Conhecemos muito bem o germinar das ditaduras. E no que elas degeneram. Nem todos sabem, no entanto, como os ditadores morrem. A retrospectiva histórica é implacável, por desalentadora: os que, em vida, transformaram as horas em cinzas — “esta pouca cinza fria”, como dizia Manuel Bandeira —, no apagar da chama cobriram-se de louros, quando não de ouros.

O general García Moreno, por exemplo, governou o Equador durante 16 anos como um monarca absoluto. Morreu em 1875. Seu cadáver foi velado não na horizontal, como de costume, mas acomodado na cadeira de presidente. Com uniforme de gala, faixa presidencial e uma couraça de condecorações. Há quem brinque que, embora empalhado, García teve a audácia — típica dos déspotas — de presidir o próprio funeral. Antonio López de Santana, ditador mexicano entre 1833 e 1855, inovou. Mandou enterrar a perna direita perdida na chamada Guerra dos Bolos. Ao comandar o cortejo de um membro de seu corpo, organizou um desfile militar sem precedentes, com meia dúzia de bandas do Exército e a presença da cúpula da Igreja. Quando faleceu, Santana acabou agraciado com um culto áureo. “Da longa lista de ditadorezinhos que envergonharam a história da América Latina, a grande maioria morreu com muito dinheiro e até mesmo sendo respeitados, depois de terem banhado com sangue e envergonhado os seus países”, lamentou recentemente Mario Vargas Llosa.
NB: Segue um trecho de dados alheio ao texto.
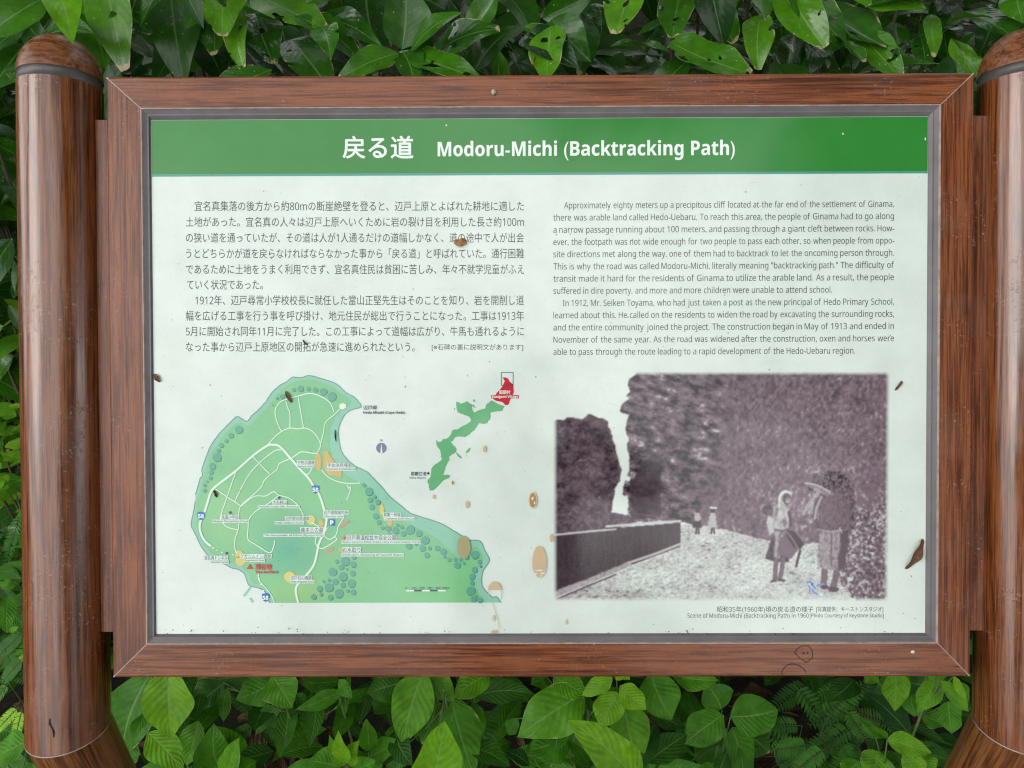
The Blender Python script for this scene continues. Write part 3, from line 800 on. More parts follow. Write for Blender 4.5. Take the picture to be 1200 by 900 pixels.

Dos sátrapas de que a América Latina padeceu, Fidel Castro foi o que legou aos herdeiros maior fortuna. O ex-ditador cubano, falecido em novembro de 2016, acumulou bens estimados em US$ 900 milhões, segundo a revista Forbes. O dinheiro guardava relação com sua ascendência sobre empresas de propriedade do Estado cubano. O Estado Leviatã, a quem Thomas Hobbes chamou de “deus mortal”, na verdade, era Fidel. Durante os nove dias de luto decretados pelo presidente Raúl Castro, em razão da morte do irmão, os apresentadores dos canais de TV cubanos ficaram proibidos de dizer “bom dia”, sob o argumento de que configuraria um desrespeito ao momento fúnebre. Obrigados a manifestar reverência ao iniciar os telejornais, trocaram o tradicional cumprimento matinal por “saudações”. Hoje, os filhos de Fidel saúdam a riqueza. Em 2017, Antonio Castro foi flagrado em Bodrum, na Turquia, curtindo a vida adoidado. Num luxuoso resort turco havia alugado cinco suítes para 12 acompanhantes. Imagina a festa. Castrinho desembarcou no local a bordo de um iate alugado na ilha grega Mykonos. Em outra ilha, Cuba, cujos reflexos dos 57 anos de ditadura castrista são amargados até hoje, a população costuma comemorar com demasiada pompa o 1º de janeiro de 1959. Um contrassenso, para dizer o mínimo. O regime sanguinário produziu mortos ou desaparecidos na proporção de 65 por 100 mil habitantes. O horror! Aqui, quem horroriza-se com isso não se escandaliza com as 434 vítimas dos 21 anos sob o jugo militar. Pelo contrário: assim como os cubanos, também comemora.